In its decision, the court explained that the primary issue was whether the clause at issue in the Joint Venture Provision limited Section III’s excess liability coverage only for amounts Anadarko was required to pay in response to third party claims or also for amounts Anadarko paid as defense expenses.

The court concluded that the clause did not limit the coverage for defense expenses and that, as a result, it did not have to address any exception.

The court observed that the clause stated that “the liability of Underwriters under this Section III shall be limited to” $37.5 million (that is, the product of Anadarko’s 25% interest in the joint venture — and $150 million — the total limit under Section III).

With a focusing on specific policy language, the court found that the clause only limited the underwriters’ liability for Anadarko’s “liability . . . insured,” which did not include its defense expenses.

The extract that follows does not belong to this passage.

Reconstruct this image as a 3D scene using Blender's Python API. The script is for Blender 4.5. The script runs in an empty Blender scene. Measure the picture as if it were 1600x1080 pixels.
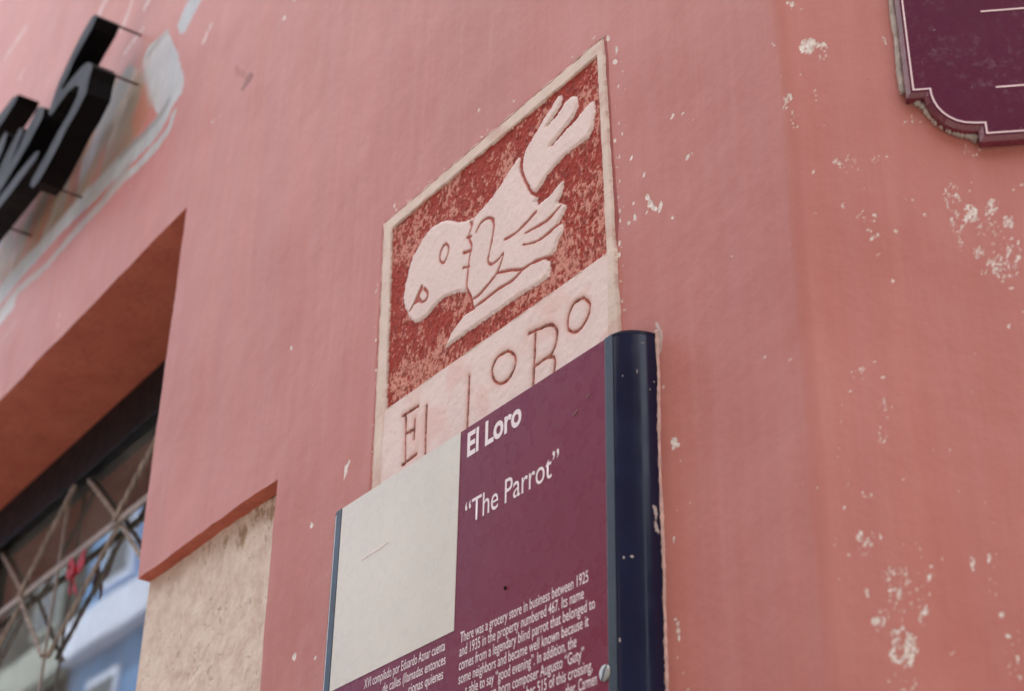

The court was not persuaded by the underwriters argument that the reference to Anadarko’s “liability . . . insured” included defense expenses and that even if the term “liability” did not include defense expenses, the clause limited their liability for all of Anadarko’s Ultimate Net Loss, which included defense expenses.

The court observed that, although the policy did not define the term “liability,” it consistently distinguished between Anadarko’s “liabilities” and “expenses.” Based on the policy’s usage of the term “liability” and its distinguishing references to “expenses,” the court concluded that, consistent with the term’s “common meaning within insurance and other legal contexts,” “liability” referred in this policy to an obligation imposed on Anadarko by law to pay for damages sustained by a third party who submitted a written claim.

The case is Anadarko Petroleum Corp. v. Houston Casualty Co., No. 16-1013 (Tex. Jan. 25, 2019).